The Souks and the Morning
The Gold Souk in Deira, the original commercial district on the Creek's northern bank, has operated continuously since the 1940s. The architecture is a covered arcade of shops, the roof a traditional barjeel windcatcher construction, the individual stalls displaying gold jewellery by weight. The price is negotiated rather than fixed. The standard displayed weight in the souk is eighteen and twenty-two carat because the Gulf market has historically preferred higher-carat gold to the Western standard of nine or fourteen. Walking the souk in the morning, before the heat arrives, is a different Dubai from the DIFC evening: older, denser, more specifically itself.
The Spice Souk, a five-minute walk from the Gold Souk across the Creek by abra water taxi, sells saffron from Iran, dried limes from the Gulf coast, frankincense from Oman, and rose water from the Dades Valley in Morocco. The specific aromatic quality of the souk at eight in the morning, before the crowds, is something the hotel zone cannot replicate.
The Timing Question
The best time to visit Dubai is between October and April, when the temperature holds between twenty and twenty-eight degrees and the outdoor evening is genuinely comfortable. The summer visit is possible because the infrastructure exists to make it possible, but it is a different experience: more interior, more controlled, less spontaneous. The city was designed for comfort in extreme conditions, and it performs this function reliably.

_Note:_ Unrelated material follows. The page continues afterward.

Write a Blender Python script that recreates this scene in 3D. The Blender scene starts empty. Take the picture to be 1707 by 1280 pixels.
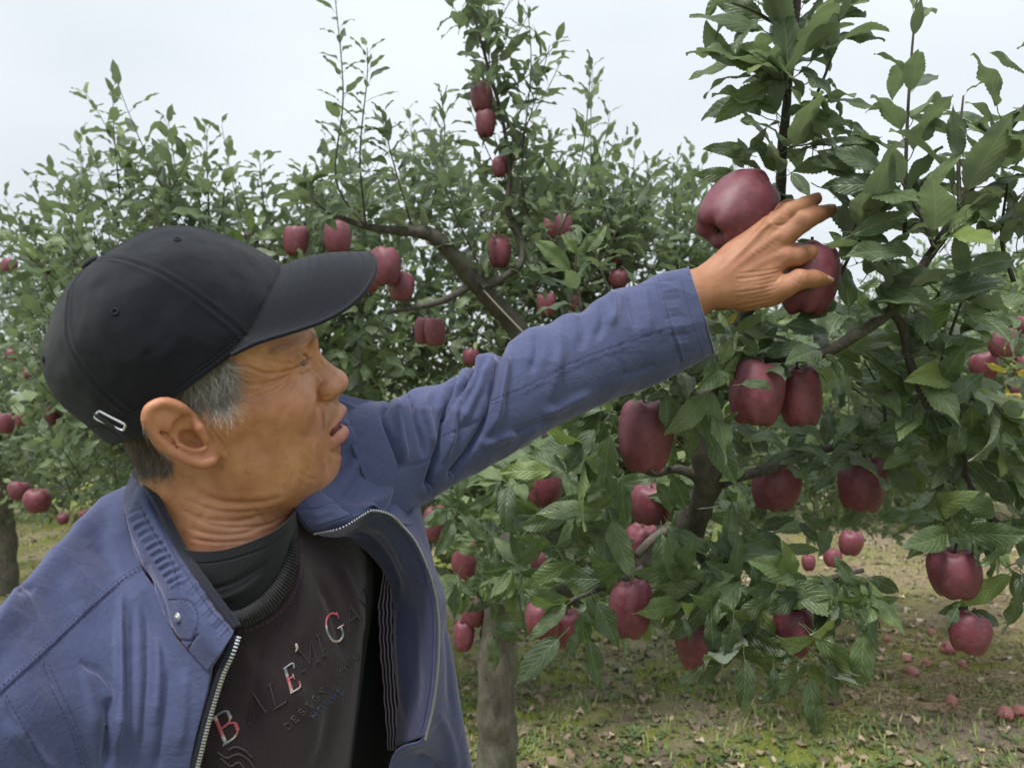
import bpy, bmesh, math, random, time
import numpy as np
from mathutils import Vector, Matrix

# ------------------------------------------------------------------ camera, sky, sun, exposure
random.seed(7)
rng = np.random.default_rng(7)
SC = bpy.context.scene
COL = SC.collection
FPX, CX, CY, CAMZ = 1284.0, 853.5, 640.0, 1.5
cam_d = bpy.data.cameras.new("camera")
cam = bpy.data.objects.new("camera", cam_d)
COL.objects.link(cam)
cam.location = (0, 0, CAMZ)
cam.rotation_euler = (math.radians(90), 0, 0)
cam_d.sensor_width = 36.0
cam_d.lens = 36.0 * FPX / 1707.0
cam_d.clip_start = 0.02
cam_d.clip_end = 3000
cam_d.dof.use_dof = True
cam_d.dof.focus_distance = 0.78
cam_d.dof.aperture_fstop = 27.0 / 2.5 
SC.camera = cam

world = bpy.data.worlds.new("World")
SC.world = world
world.use_nodes = True
wn = world.node_tree.nodes
wl = world.node_tree.links
wn.clear()
w_out = wn.new("ShaderNodeOutputWorld")
w_bg = wn.new("ShaderNodeBackground")
w_sky = wn.new("ShaderNodeTexSky")
w_sky.sky_type = 'NISHITA'
w_sky.sun_disc = False
SUN_EL, SUN_AZ = math.radians(64), math.radians(212)
w_sky.sun_elevation = SUN_EL
w_sky.sun_rotation = SUN_AZ
w_bg.inputs[1].default_value = 0.1
w_tc = wn.new("ShaderNodeTexCoord")
w_map = wn.new("ShaderNodeMapping")
w_map.inputs['Scale'].default_value = (1.0, 1.0, 2.2)
w_no = wn.new("ShaderNodeTexNoise")
w_no.inputs['Scale'].default_value = 1.7
w_no.inputs['Detail'].default_value = 3.0
w_no.inputs['Roughness'].default_value = 0.45
w_rmp = wn.new("ShaderNodeValToRGB")
w_rmp.color_ramp.elements[0].position = 0.32
w_rmp.color_ramp.elements[0].color = (2.62, 2.80, 2.92, 1)
w_rmp.color_ramp.elements[1].position = 0.68
w_rmp.color_ramp.elements[1].color = (3.40, 3.57, 3.68, 1)
w_mix = wn.new("ShaderNodeMix")
w_mix.data_type = 'RGBA'
w_mix.inputs[0].default_value = 0.93
wl.new(w_tc.outputs['Generated'], w_map.inputs[0])
wl.new(w_map.outputs[0], w_no.inputs['Vector'])
wl.new(w_no.outputs[0], w_rmp.inputs[0])
wl.new(w_sky.outputs[0], w_mix.inputs[6])
wl.new(w_rmp.outputs[0], w_mix.inputs[7])
# an overcast sky grows brighter towards the zenith
w_sep = wn.new("ShaderNodeSeparateXYZ"); wl.new(w_tc.outputs['Generated'], w_sep.inputs[0])
w_m1 = wn.new("ShaderNodeMath"); w_m1.operation = 'MULTIPLY'; wl.new(w_sep.outputs[2], w_m1.inputs[0]); wl.new(w_sep.outputs[2], w_m1.inputs[1])
w_m2 = wn.new("ShaderNodeMath"); w_m2.operation = 'MULTIPLY_ADD'; w_m2.inputs[1].default_value = 1.0; w_m2.inputs[2].default_value = 1.0; wl.new(w_m1.outputs[0], w_m2.inputs[0])
w_vm = wn.new("ShaderNodeVectorMath"); w_vm.operation = 'SCALE'; wl.new(w_mix.outputs[2], w_vm.inputs[0]); wl.new(w_m2.outputs[0], w_vm.inputs['Scale'])
wl.new(w_vm.outputs[0], w_bg.inputs[0])
wl.new(w_bg.outputs[0], w_out.inputs[0])

sun_d = bpy.data.lights.new("sun", 'SUN')
sun_d.energy = 1.5
sun_d.angle = math.radians(14)
sun_d.color = (1.0, 0.97, 0.92)
sun = bpy.data.objects.new("sun", sun_d)
COL.objects.link(sun)
_sd = Vector((math.sin(SUN_AZ) * math.cos(SUN_EL), math.cos(SUN_AZ) * math.cos(SUN_EL), math.sin(SUN_EL)))
sun.rotation_euler = _sd.to_track_quat('Z', 'Y').to_euler()
sun.location = (0, 0, 6)

SC.view_settings.view_transform = 'Standard'
SC.view_settings.look = 'None'
SC.view_settings.exposure = 1.32
SC.view_settings.gamma = 1.0
SC.view_settings.use_curve_mapping = False
SC.cycles.max_bounces = 6
SC.cycles.diffuse_bounces = 3
SC.cycles.glossy_bounces = 2
SC.cycles.transmission_bounces = 3
SC.cycles.transparent_max_bounces = 6
SC.cycles.use_denoising = True

# ------------------------------------------------------------------ helpers
def W(px, py, d):
    """photo pixel and distance in metres -> point of the place"""
    return np.array([(px - CX) / FPX * d, d, CAMZ - (py - CY) / FPX * d])

def WW(a):
    a = np.asarray(a, float)
    return np.stack([(a[..., 0] - CX) / FPX * a[..., 2], a[..., 2], CAMZ - (a[..., 1] - CY) / FPX * a[..., 2]], -1)

def PX(p):
    p = np.asarray(p, float)
    return np.stack([CX + FPX * p[..., 0] / p[..., 1], CY - FPX * (p[..., 2] - CAMZ) / p[..., 1]], -1)

def set_mesh(me, v, quads=None, tris=None, smooth=True, uv=None, attrs=None):
    """fast mesh fill from numpy arrays (quads and/or triangles)"""
    v = np.ascontiguousarray(v, np.float32)
    q = np.zeros((0, 4), np.int32) if quads is None else np.asarray(quads, np.int32)
    t = np.zeros((0, 3), np.int32) if tris is None else np.asarray(tris, np.int32)
    me.vertices.add(len(v))
    me.vertices.foreach_set('co', v.ravel())
    nl = q.size + t.size
    me.loops.add(nl)
    li = np.concatenate([q.ravel(), t.ravel()]).astype(np.int32)
    me.loops.foreach_set('vertex_index', li)
    npoly = len(q) + len(t)
    me.polygons.add(npoly)
    starts = np.concatenate([np.arange(len(q)) * 4, q.size + np.arange(len(t)) * 3]).astype(np.int32)
    me.polygons.foreach_set('loop_start', starts)
    if uv is not None:
        ul = me.uv_layers.new(name='UVMap')
        ul.data.foreach_set('uv', np.asarray(uv, np.float32)[li].ravel())
    if attrs:
        for k, a in attrs.items():
            at = me.attributes.new(k, 'FLOAT', 'POINT')
            at.data.foreach_set('value', np.ascontiguousarray(a, np.float32))
    me.update(calc_edges=True)
    me.polygons.foreach_set('use_smooth', np.full(npoly, bool(smooth)))
    me.update()
    return me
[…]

The question is whether a city experienced entirely through glass and air conditioning is the same city as the one where the January evening on a rooftop terrace above the Creek is the thing you came for.
Dubai does not ask you to acclimatise to it. It has already acclimatised to you, in advance, at considerable expense. Whether that is the thing you want from a city is a question only you can answer. For the evening that it offers, in the DIFC or on a Palm terrace, the city delivers its version of luxury with a consistency that few places match.